Package specifications are fully qualified with the namespace, hostname, and package name. They look like this: namespace@example.com/pkg-name. For example, the ds cli is specified by chris@entropic.dev/ds.

If you publish a package to your local registry that depends on packages from other registries, your local instance will proactively mirror all the packages yours depends on. The goal is to keep each instance entirely self-sufficient, so installs don't have to depend on a resource that might vanish. This is also true of packages installed from the legacy node package manager: they're given the namespace legacy and mirrored.

Abandoned packages are moved to the abandonware namespace.

Every Entropic user has a namespace that matches their user name. They may additionally belong to other namespaces. Packages can be updated by any user in the package's namespace. Packages can also have a list of maintainers.

For example, user chris owns the package chris@entropic.dev/ds. Chris can invite ceejbot to maintain ds. If ceejbot accepts, they'll be able to publish new versions of ds. Meanwhile, the package lodash-people@entropic.dev/lodash can be maintained by anybody who's a member of the lodash-people namespace. This might include the user jdalton and anybody else jdalton invites. (We hear that jdd gets a dollar every time somebody uses lodash as an example.)

All packages published to Entropic are public. Our expectation is that you'll use something like the GitHub Package Registry if you need to control access to packages you publish. Or you might choose to run an Entropic instance and control access to it another way.

The only thing about Entropic that assumes you're managing javascript packages is the installer. We are open to adding other kinds of installers for other languages.

The ds cli

Entropic requires a new command-line client, called ds (or "entropy delta".) ds requires at least Node 12. Install the cli:

curl -sSL https://www.entropic.dev/install.sh | bash

Log in to a registry: ds login. You will be prompted to authenticate using Github.

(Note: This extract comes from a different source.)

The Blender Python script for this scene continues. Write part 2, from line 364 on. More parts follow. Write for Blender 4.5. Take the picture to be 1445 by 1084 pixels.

The ds cli is configured with an .entropicrc file in your home directory. This is a TOML file. Use it to specify your preferred registry, as well as any other registries you use normally.

registry = "http://example.com"

[registries."https://entropic.dev"]
token = "a-valid-entropic-token"

[registries."http://example.com"]
token = "another-valid-entropic-token"

The cli doesn't have a very sensible shell for running commands yet, and it doesn't yet have working help. (Help for help welcomed!) You can see what commands are implemented by browsing the command source folder. See the cli readme for more notes.

At present, if you want to install packages using ds, you can run ds build in a directory with a Package.toml. This will produce a ds/node_modules directory, which you can move into place by hand. This is a temporary situation!

Packages

Packages are described by TOML files giving metadata and listing dependencies.

Here's an example Package.toml:

name = "chris@entropic.dev/ds"
version = "0.0.0-beta"

[dependencies]
"@iarna/toml" = "^2.2.3"
"legacy@entropic.dev/figgy-pudding" = "^3.5.1"
[...]

Publish a new package-version with ds publish.

Contributing

Entropic is, at the moment of this writing, the work of two people: Chris Dickinson and C J Silverio. They are not sponsored by anybody nor do they represent anyone but themselves. Chris and Ceej are seeking additional contributors but wish to onboard newcomers slowly. The project is new enough that clear direction does not always exist in the code, so contributors will need to work closely with us.

Contributors

The following people have helped make this:

LICENSE

This project is released under the Apache 2.0 license.